Nicole Kidman is opening up about the less-than-glamorous side of walking down a Hollywood red carpet.
In a recent interview for Elle's April 2024 Impact issue, the Days of Thunder actress admitted that getting ready for a red carpet event can be "overwhelming" and at times even a "little unreal."
"I want to get out, take my dress off, and put my jammies on," Kidman told the publication at the time. (Celebrities, they're just like us!) "It's kind of like the opposite of Cinderella—I'm happy to go home and just go back to me."
The mom of four went on to say that despite being in the entertainment business for over four decades, preparing to walk down a red carpet can still "feel a little overwhelming."
"I'm like: 'I need to go home now. I'm very tired. I want to get warm, and I want to curl up, and I want to feel real,'" she added.
While Kidman is undeniably a member of Hollywood A-list royalty, the actress told Elle she gets the most fulfillment from the life she lives beyond the camera and outside the entertainment spotlight.
"I have a very full life with people that I love. I’m raising daughters. I’m a wife, I’m a best friend. I’m a sister, I’m an aunt. I have deeply intimate relationships with people," she continued. "And that, to me, is the meaning of life—and then taking care of what we leave behind, who we leave behind and how we do that, and our sense of respect for that."
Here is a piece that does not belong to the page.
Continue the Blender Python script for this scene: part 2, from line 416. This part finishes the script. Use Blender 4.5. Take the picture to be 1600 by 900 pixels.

Kidman married country music star Keith Urban in 2006 and, two years later welcomed the pair's daughter, Sunday Rose, to the world. In 2010 the couple's second daughter, Faith Margaret, was born. Kidman also shares two adopted children with her ex-husband, Tom Cruise.
In a 2021 interview with The Guardian, Kidman said it wasn't until she gave birth to her first daughter while in her 40s that she "found the (entertainment) industry suddenly less hospitable."
"(I decided to) have my baby and sit on a farm. Until my mum said to me: ‘I don’t think you should just give up,'" she told the publication at the time. "I was quite convinced I could grow vegetables and be at home and be very satisfied with that, but was pushed quite substantially by my mum. Friends, too—I have friendships that have permeated my life.
“Those relationships are relevant," she added. "They’re the threads that pull you through, when people show up and go: ‘I know you and I believe in you,’ and push you forward.”